Zwar ist nach der dienstlichen Äußerung des Vorsitzenden die nicht durchdachte und rechtlich verfehlte Vorgehensweise zur Beendigung des Verfahrens - Aufhebung des § 111a-Beschlusses, Herausgabe des Führerscheins, Berufungsrücknahme - nicht durch die Strafkammer vorgeschlagen worden, sondern durch Verteidigung und Staatsanwaltschaft. Die Strafkammer hat sich aber diese Verfahrensweise durch die von ihr gemachte Zusage zu eigen gemacht, ohne - wie der Vorsitzende zutreffend ausgeführt hat - die rechtlichen Konsequenzen korrekt zu Ende gedacht zu haben. Darin liegt eine falsche, den Angeklagten in die Irre führende Sachbehandlung, die die Ursache für die Berufungsrücknahme ist, die der Angeklagte sonst nicht erklärt hätte. Die Fürsorgepflicht der Berufungskammer hätte bei zutreffender rechtlicher Würdigung geboten, den Angeklagten darauf hinzuweisen, dass die ins Auge gefaßte Vorgehensweise seinem Verteidigungsinteresse zuwiderlief.

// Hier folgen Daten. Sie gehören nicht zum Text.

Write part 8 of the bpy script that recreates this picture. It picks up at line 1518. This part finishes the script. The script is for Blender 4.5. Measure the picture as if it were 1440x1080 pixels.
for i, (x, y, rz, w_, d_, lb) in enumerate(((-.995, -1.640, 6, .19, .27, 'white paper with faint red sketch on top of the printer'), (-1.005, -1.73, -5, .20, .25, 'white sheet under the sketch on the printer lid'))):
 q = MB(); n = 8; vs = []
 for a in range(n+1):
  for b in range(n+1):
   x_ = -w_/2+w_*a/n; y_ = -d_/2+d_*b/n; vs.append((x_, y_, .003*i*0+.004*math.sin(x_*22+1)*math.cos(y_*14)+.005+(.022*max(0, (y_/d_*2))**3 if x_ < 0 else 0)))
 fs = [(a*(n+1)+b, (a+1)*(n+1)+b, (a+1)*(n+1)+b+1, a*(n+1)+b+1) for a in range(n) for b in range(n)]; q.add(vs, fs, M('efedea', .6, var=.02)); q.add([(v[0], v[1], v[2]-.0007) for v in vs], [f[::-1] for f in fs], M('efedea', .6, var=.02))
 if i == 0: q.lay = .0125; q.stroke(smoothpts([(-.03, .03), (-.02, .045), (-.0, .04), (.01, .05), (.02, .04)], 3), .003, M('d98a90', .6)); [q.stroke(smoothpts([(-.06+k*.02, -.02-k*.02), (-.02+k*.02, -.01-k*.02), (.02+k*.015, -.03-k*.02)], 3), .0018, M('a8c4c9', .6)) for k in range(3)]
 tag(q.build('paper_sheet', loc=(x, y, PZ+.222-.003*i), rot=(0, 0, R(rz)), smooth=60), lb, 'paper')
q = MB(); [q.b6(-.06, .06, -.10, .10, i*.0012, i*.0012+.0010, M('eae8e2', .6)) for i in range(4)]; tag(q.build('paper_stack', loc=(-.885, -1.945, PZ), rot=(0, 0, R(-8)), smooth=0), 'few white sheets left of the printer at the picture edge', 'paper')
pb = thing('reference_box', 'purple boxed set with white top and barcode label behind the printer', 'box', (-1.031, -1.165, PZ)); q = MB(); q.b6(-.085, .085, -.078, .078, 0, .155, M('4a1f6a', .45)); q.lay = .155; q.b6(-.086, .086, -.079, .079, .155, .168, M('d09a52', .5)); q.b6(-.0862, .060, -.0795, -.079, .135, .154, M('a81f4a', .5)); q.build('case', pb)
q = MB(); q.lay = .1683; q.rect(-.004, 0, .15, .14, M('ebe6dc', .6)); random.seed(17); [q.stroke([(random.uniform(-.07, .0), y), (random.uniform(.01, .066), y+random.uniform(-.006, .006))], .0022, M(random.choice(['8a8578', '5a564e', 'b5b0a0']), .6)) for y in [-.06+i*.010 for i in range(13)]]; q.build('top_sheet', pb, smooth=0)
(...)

Dass der Angeklagte auf die Erklärungen seines Verteidigers, des Sitzungsvertreters der Staatsanwaltschaft und des Strafkammervorsitzenden vertraut hat, kann ihm nicht zum Nachteil gereichen.
Der angefochtene Beschluss war daher aufzuheben; das Berufungsverfahren ist nunmehr fortzusetzen.
Aus Gründen des Vertrauensschutzes ist aus Sicht des Senats eine erneute vorläufige Entziehung der Fahrerlaubnis gemäß § 111a StPO unter den besonderen Umständen des Falles nun nicht mehr zulässig, was zur Folge hat, dass der Angeklagte vorläufig zum Führen von Kraftfahrzeugen berechtigt ist.